Keats and Hardy axed in 'diversity' drive for GCSE syllabuses

John Keats and Thomas Hardy are axed in ‘diversity’ drive for GCSEs to introduce ‘exciting and diverse’ voices to teaching

  • Thomas Hardy and Wilfred Owen have been removed from English GCSEs
  • Keats and Philip Larkin have also been axed in the new diversity push
  • Hardy and Owen historians have slammed the move to get rid of the ‘crucial’ works 

John Keats and Wilfred Owen have been ditched by a GCSE exam board in a drive to introduce ‘exciting and diverse’ voices to its English literature syllabus.

Works by Thomas Hardy and Philip Larkin have also been removed by OCR.

The exam board has retained 30 poems from last year’s set of 45, replacing 15. The new entries include 14 by ‘poets of colour’, with OCR adding that the list also includes ‘disabled and LGBTQ+ voices’.

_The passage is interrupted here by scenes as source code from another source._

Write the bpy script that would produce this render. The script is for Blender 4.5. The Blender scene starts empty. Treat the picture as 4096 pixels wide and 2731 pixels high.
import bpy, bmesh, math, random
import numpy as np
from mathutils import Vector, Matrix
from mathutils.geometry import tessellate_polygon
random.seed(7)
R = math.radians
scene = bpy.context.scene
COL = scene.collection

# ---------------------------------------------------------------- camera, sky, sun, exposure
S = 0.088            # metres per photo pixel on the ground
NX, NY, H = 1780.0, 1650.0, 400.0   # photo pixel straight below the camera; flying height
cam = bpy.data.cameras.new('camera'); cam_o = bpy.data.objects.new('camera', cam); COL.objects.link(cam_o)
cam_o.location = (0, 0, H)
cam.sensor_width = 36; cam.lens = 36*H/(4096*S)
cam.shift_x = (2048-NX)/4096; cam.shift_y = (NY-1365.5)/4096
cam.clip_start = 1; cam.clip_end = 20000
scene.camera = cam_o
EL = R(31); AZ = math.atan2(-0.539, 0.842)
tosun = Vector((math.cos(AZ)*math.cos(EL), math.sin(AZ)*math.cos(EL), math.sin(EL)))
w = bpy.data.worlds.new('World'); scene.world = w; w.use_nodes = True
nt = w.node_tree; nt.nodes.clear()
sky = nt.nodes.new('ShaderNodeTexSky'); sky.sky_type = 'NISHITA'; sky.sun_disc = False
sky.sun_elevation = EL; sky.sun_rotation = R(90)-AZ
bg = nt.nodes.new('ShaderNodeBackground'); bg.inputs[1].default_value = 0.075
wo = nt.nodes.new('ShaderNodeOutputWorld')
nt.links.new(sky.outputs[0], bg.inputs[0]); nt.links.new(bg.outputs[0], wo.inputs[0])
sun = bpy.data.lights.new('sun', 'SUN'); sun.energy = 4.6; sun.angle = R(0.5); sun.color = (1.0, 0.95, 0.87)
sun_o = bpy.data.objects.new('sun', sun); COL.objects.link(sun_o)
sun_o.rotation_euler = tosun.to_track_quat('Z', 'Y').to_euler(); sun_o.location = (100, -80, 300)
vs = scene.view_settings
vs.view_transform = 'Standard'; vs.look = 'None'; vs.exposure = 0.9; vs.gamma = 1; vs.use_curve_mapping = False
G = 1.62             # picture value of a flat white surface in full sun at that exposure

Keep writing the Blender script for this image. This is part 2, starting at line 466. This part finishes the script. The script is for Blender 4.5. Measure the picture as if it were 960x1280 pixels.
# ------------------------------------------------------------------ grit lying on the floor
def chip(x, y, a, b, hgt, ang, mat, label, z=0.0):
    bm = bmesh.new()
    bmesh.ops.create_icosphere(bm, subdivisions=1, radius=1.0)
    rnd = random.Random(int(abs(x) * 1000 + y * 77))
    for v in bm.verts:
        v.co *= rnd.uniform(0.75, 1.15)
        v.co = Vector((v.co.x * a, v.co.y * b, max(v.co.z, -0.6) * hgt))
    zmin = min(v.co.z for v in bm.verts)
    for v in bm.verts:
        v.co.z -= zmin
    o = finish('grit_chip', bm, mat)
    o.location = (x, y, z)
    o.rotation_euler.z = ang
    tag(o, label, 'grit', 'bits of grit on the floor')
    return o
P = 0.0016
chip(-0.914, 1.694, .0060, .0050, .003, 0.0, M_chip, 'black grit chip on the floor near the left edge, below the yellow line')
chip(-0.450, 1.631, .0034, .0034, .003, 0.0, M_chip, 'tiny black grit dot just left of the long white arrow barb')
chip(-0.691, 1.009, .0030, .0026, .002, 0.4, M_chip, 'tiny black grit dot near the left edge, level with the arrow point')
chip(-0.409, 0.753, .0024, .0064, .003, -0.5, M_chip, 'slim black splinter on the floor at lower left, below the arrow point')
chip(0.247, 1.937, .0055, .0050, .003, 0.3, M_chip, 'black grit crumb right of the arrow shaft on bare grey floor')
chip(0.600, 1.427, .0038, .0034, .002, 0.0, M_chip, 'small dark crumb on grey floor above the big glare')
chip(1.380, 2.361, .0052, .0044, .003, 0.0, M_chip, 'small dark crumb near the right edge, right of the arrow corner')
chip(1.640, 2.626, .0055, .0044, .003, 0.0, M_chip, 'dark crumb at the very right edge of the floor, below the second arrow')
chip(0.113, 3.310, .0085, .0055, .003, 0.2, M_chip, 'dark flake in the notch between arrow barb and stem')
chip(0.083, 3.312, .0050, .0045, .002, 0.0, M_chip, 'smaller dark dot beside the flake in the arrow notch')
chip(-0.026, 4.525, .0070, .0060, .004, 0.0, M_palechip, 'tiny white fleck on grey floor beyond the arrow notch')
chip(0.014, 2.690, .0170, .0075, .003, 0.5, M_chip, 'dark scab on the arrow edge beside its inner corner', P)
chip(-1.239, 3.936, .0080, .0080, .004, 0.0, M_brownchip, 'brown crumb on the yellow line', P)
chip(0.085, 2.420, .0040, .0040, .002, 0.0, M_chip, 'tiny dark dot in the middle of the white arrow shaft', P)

John Keats is among the poets that has seen their works ditched in the diversity drive

Of the changes, it said: ‘Our anthology for GCSE English literature students will feature many poets that have never been on a GCSE syllabus before and represent diverse voices, from living poets of British-Somali, British-Guyanese and Ukrainian heritage to one of the first black women in 19th-century America to publish a novel.’

Dr Tracy Hayes, of the Thomas Hardy Society, said she was ‘saddened’ to hear of the removal of poems by Hardy and Owen.

She told The Times of the latter: ‘As a serving soldier who experienced atrocities first-hand his poems are crucial to the curriculum if students are to achieve any sense of history.

‘Owen could also be seen as representing the LGBTQ+ voice in poetry, writing at a time when his sexuality was still punishable as a criminal offence.’